# Start of Information given

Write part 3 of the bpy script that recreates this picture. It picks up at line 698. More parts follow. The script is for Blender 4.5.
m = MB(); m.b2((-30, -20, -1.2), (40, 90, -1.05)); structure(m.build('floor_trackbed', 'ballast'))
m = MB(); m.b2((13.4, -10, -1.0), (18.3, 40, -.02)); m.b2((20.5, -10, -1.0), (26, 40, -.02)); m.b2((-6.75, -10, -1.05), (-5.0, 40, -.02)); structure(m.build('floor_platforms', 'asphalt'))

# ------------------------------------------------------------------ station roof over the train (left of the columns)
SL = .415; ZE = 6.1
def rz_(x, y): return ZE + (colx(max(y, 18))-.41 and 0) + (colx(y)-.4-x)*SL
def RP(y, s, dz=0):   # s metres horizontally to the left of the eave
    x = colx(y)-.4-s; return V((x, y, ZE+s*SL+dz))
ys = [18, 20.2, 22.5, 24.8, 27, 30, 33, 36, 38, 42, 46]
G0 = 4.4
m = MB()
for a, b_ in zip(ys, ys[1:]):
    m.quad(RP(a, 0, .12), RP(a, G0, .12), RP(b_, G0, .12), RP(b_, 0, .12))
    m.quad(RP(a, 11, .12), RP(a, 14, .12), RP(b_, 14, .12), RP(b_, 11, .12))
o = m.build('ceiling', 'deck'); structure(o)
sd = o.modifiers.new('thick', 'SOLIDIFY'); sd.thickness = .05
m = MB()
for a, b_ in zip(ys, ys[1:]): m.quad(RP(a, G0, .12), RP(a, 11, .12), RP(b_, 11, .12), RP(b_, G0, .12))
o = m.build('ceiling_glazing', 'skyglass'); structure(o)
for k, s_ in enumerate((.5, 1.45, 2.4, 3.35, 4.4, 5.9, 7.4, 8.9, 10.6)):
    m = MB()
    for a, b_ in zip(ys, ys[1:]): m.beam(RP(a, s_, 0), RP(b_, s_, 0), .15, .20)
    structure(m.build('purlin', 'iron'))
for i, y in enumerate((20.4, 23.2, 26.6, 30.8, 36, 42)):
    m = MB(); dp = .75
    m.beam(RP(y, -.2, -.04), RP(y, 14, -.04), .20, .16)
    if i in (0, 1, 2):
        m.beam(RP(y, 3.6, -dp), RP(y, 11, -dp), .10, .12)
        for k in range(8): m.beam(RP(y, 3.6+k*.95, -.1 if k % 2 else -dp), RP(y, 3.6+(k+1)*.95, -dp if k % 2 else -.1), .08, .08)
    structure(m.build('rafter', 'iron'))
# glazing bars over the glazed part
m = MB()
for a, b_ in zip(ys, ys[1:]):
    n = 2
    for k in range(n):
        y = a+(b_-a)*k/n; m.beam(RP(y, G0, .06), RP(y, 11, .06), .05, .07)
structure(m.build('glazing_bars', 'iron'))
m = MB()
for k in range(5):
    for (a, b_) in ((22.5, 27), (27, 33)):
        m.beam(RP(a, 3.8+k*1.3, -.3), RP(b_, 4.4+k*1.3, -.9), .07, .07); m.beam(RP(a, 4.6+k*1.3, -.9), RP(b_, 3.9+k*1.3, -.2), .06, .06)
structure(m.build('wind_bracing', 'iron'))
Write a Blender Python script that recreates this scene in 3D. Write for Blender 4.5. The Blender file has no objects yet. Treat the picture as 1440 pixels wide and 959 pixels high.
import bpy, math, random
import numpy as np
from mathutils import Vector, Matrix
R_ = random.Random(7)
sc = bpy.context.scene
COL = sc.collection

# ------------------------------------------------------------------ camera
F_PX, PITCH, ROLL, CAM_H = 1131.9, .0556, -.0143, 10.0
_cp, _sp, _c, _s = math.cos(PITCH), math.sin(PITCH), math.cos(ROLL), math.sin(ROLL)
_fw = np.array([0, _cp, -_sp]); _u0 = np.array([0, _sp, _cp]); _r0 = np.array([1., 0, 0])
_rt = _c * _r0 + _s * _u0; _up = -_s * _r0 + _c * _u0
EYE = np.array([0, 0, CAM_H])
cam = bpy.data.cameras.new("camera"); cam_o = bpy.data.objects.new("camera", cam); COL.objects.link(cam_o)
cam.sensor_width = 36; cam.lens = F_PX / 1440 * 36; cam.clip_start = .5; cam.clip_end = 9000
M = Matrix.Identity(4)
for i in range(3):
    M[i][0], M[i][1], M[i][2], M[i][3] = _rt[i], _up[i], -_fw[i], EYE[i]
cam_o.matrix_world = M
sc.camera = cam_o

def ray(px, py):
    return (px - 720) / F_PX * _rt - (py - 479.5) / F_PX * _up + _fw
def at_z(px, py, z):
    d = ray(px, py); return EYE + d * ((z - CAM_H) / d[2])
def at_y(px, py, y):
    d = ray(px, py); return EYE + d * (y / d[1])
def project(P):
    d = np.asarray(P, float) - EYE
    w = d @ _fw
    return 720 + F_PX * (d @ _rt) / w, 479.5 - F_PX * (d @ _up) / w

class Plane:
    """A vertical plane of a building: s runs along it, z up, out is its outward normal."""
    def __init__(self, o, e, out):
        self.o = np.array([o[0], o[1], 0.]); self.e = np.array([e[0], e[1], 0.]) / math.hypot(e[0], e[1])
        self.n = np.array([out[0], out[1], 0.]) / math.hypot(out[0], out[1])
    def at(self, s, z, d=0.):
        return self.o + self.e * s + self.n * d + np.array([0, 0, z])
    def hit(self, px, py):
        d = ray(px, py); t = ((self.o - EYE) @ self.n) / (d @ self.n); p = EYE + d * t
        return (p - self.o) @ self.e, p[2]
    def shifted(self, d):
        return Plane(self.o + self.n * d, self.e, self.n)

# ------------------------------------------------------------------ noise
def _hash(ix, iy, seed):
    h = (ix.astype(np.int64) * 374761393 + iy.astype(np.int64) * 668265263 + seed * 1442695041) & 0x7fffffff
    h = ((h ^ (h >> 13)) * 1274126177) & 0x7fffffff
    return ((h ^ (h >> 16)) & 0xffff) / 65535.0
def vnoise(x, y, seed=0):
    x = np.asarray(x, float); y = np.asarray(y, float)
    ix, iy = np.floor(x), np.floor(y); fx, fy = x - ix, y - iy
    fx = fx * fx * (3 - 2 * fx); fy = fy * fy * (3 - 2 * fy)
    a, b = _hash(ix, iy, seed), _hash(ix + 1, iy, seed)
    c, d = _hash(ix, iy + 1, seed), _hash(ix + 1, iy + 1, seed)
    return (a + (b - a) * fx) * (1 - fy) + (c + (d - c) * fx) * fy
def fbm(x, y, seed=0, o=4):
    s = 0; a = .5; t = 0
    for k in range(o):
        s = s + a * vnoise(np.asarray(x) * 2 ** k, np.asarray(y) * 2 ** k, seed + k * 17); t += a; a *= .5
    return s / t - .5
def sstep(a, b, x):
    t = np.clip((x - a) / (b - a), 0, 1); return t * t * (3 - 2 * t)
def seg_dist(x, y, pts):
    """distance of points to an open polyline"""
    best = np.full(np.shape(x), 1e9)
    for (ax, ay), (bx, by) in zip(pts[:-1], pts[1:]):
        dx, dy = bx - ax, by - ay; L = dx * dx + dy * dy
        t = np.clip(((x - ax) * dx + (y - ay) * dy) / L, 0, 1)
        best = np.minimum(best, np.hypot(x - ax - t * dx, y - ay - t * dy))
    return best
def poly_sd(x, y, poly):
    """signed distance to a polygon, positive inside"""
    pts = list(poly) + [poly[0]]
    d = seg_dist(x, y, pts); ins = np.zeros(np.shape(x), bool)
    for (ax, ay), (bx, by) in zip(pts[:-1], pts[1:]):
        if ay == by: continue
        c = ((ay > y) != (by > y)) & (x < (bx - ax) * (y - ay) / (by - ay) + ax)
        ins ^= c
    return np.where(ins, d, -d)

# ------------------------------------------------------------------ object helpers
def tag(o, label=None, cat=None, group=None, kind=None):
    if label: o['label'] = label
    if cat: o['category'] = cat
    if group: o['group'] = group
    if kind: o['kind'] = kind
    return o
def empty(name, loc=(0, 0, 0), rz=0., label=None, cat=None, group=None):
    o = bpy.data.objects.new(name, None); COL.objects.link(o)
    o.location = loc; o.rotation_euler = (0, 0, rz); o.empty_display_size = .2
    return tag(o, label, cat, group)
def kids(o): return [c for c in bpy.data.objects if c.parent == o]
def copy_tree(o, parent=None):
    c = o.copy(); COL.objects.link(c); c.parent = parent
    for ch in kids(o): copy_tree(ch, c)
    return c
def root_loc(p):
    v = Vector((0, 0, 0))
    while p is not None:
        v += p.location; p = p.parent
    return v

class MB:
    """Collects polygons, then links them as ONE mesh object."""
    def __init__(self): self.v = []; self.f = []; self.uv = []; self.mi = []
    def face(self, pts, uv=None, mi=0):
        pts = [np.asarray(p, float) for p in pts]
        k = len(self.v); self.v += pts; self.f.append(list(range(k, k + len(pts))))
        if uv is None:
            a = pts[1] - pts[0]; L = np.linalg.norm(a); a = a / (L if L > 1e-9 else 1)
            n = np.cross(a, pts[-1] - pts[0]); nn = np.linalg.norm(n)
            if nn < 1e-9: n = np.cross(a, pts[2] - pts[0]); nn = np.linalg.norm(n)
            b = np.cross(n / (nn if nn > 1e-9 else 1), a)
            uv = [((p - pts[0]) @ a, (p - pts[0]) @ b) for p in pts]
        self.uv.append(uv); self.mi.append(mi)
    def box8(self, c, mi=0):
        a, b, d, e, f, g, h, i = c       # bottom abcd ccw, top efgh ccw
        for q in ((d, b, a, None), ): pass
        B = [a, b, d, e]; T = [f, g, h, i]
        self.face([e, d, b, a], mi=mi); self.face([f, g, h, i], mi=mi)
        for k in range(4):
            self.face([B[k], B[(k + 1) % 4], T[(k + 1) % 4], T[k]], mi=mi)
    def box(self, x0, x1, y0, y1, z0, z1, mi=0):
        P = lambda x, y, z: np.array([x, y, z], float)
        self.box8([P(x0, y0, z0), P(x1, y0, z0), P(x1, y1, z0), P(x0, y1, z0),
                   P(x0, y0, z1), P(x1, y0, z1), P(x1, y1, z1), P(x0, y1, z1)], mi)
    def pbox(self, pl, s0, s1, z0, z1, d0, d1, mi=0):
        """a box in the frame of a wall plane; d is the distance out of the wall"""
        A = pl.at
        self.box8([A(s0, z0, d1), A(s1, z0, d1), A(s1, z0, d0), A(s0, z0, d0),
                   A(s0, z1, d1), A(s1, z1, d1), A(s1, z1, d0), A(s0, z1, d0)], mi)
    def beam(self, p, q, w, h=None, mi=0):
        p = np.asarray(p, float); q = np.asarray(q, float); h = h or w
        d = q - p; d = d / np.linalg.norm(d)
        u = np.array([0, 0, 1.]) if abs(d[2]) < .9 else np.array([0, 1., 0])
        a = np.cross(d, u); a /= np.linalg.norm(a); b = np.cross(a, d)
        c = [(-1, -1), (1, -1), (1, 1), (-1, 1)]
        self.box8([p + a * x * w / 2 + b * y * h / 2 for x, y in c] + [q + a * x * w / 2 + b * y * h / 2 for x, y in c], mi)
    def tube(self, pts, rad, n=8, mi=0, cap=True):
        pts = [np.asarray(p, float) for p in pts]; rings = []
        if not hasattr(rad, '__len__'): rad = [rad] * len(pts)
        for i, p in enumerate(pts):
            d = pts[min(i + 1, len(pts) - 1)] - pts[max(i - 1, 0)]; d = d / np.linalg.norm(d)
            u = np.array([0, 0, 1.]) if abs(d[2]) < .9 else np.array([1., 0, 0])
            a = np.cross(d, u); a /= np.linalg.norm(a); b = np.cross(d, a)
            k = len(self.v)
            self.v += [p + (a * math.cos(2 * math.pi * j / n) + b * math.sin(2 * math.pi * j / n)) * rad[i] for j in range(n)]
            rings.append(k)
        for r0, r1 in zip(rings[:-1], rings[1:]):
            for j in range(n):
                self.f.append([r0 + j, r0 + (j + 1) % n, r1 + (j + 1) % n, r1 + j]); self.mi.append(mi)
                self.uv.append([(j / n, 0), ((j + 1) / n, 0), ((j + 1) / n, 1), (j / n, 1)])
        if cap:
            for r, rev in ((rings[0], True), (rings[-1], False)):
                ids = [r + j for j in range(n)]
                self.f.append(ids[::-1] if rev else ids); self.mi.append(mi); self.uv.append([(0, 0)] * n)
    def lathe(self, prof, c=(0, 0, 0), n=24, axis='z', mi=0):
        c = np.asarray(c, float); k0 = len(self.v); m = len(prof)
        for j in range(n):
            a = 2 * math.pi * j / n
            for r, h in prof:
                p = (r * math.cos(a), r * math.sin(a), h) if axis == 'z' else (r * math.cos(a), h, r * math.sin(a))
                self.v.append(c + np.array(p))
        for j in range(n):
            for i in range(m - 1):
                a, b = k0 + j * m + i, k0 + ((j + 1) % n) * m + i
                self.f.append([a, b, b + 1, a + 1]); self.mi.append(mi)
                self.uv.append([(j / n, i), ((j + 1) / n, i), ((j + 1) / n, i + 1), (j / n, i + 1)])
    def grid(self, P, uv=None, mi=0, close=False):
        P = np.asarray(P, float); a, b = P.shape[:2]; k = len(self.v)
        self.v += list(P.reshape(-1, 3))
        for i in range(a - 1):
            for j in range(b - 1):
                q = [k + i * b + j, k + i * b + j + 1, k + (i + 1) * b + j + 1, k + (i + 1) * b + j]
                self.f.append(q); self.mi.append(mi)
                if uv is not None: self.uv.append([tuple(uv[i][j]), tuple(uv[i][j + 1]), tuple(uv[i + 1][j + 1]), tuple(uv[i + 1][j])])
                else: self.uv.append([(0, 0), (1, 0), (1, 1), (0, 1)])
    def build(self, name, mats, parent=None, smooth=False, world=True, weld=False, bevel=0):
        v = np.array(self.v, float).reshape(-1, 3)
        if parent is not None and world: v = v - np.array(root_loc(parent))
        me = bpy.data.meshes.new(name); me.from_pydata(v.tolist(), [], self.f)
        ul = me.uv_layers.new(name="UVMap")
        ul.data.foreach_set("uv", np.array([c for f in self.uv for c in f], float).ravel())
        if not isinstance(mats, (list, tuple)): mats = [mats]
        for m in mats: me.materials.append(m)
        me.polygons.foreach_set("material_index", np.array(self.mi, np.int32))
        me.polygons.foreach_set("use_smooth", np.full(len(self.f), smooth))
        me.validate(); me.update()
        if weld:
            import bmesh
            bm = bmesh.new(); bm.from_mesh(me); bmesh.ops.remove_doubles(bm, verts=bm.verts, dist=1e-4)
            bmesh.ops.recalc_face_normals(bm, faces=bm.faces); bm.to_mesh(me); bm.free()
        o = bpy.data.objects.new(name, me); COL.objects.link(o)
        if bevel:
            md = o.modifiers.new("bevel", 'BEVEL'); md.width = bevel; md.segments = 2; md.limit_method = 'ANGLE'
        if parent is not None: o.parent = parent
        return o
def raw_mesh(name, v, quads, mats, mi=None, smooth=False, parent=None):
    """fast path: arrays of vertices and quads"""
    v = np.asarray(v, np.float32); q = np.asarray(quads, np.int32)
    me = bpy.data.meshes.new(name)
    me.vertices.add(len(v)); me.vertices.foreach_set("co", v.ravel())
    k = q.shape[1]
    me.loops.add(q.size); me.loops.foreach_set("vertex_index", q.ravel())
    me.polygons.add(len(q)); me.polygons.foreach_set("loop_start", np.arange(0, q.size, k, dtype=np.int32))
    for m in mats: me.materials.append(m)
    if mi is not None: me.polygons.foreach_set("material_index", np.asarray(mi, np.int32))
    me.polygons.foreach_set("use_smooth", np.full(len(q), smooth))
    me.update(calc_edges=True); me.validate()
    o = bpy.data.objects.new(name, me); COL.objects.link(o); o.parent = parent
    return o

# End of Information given

• What to work on:
From the line with "Write a Blender" through the line with "return 720 +", set down every line exactly and nothing besides.

• Worked answer:
Write a Blender Python script that recreates this scene in 3D. Write for Blender 4.5. The Blender file has no objects yet. Treat the picture as 1440 pixels wide and 959 pixels high.
import bpy, math, random
import numpy as np
from mathutils import Vector, Matrix
R_ = random.Random(7)
sc = bpy.context.scene
COL = sc.collection

# ------------------------------------------------------------------ camera
F_PX, PITCH, ROLL, CAM_H = 1131.9, .0556, -.0143, 10.0
_cp, _sp, _c, _s = math.cos(PITCH), math.sin(PITCH), math.cos(ROLL), math.sin(ROLL)
_fw = np.array([0, _cp, -_sp]); _u0 = np.array([0, _sp, _cp]); _r0 = np.array([1., 0, 0])
_rt = _c * _r0 + _s * _u0; _up = -_s * _r0 + _c * _u0
EYE = np.array([0, 0, CAM_H])
cam = bpy.data.cameras.new("camera"); cam_o = bpy.data.objects.new("camera", cam); COL.objects.link(cam_o)
cam.sensor_width = 36; cam.lens = F_PX / 1440 * 36; cam.clip_start = .5; cam.clip_end = 9000
M = Matrix.Identity(4)
for i in range(3):
    M[i][0], M[i][1], M[i][2], M[i][3] = _rt[i], _up[i], -_fw[i], EYE[i]
cam_o.matrix_world = M
sc.camera = cam_o

def ray(px, py):
    return (px - 720) / F_PX * _rt - (py - 479.5) / F_PX * _up + _fw
def at_z(px, py, z):
    d = ray(px, py); return EYE + d * ((z - CAM_H) / d[2])
def at_y(px, py, y):
    d = ray(px, py); return EYE + d * (y / d[1])
def project(P):
    d = np.asarray(P, float) - EYE
    w = d @ _fw
    return 720 + F_PX * (d @ _rt) / w, 479.5 - F_PX * (d @ _up) / w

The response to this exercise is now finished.